Monday, May 17, 2010

Today in Awesomeness

Sam Lipsyte's new novel "The Ask" has been getting a lot of praise everywhere, and that's because it's a beautiful, hilarious, amazing and heartbreaking new book. I just finished it last night, in bed, still sick with some weird fluey thing. This part caught me by surprise...a rare meaning offering in a book which ardently resists the preachy. I'll share it here because it resonated so much with me. It's a conversation between the main character of the book, Milo, and his son.

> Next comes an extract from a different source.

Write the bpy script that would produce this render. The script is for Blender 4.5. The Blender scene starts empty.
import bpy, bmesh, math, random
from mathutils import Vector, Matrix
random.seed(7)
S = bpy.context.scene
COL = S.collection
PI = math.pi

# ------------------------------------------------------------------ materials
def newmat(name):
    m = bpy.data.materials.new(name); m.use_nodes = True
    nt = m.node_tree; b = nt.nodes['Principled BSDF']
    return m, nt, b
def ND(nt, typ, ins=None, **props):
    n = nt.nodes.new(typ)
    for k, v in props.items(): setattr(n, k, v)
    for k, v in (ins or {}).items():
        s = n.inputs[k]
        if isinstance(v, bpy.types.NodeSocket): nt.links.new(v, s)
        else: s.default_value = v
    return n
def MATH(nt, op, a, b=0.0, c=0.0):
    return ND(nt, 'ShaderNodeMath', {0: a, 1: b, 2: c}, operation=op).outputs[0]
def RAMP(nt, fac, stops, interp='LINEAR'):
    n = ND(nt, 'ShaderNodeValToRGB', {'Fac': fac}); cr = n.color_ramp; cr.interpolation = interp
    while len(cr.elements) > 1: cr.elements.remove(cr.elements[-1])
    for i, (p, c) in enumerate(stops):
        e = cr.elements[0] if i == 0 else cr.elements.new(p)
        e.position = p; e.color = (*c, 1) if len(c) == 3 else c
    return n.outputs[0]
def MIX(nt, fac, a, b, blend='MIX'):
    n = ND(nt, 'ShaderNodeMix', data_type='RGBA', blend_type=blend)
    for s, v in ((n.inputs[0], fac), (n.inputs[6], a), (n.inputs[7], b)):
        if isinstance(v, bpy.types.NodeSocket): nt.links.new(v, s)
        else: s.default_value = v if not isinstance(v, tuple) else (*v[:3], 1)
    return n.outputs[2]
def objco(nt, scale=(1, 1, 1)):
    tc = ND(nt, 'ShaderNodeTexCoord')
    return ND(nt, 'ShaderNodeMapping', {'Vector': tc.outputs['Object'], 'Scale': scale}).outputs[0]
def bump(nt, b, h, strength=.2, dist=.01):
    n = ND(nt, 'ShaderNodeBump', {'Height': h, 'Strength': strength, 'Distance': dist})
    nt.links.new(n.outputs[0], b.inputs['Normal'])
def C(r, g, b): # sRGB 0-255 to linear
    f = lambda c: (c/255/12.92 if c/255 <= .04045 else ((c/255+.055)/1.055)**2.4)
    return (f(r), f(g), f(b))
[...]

I took a knee on the sidewalk, clasped Bernie by the shoulders. I'd seen fathers kneel like this in movies, standard posture for the rushed essentials, the Polonius rundown. A little too in love with itself, Don might judge the moment but that didn't diminish its necessity. Bernie might not understand what I told him today, but he would carry the words with him forever, and with them, me.
"Listen," I said.
"Yes, Daddy?"
"Squander it. Give it all away."
"Give what away? My toys?"
"No, yes, sure, your toys, too. Whatever it is. Squander it. Do you understand?"
"Not really."
"Don't save a little part of you inside yourself. Not even a scrap. It gets tainted in there. It rots."
"What does?"
"I can't explain right now. Someday you'll know..."


In the spirit of this passage, a part of me wants to give away the plot of the whole book, but you'll have to check it out here instead. What do I love about this passage? Oh, everything. I love Milo's self-conscious fathering. I love how everything adults say is lost in translation. I love the random stream-of-conscious writing Lipsyte attempts when writing the kid's character. I love that Milo is so bitter, and he knows it, and he wants it to stop but doesn't know how. I love the message of squandering it all, and I love the way it sounds like it might actually be a bad thing, and that that's because we've cast it as a bad thing, when it's really the greatest thing. I love how the moment pops out of nowhere, the way really important moments tend to always pop out of nowhere, and how it ends quickly because it's so rare for two human beings to ever have an epiphany on the same deep level at the exact same time.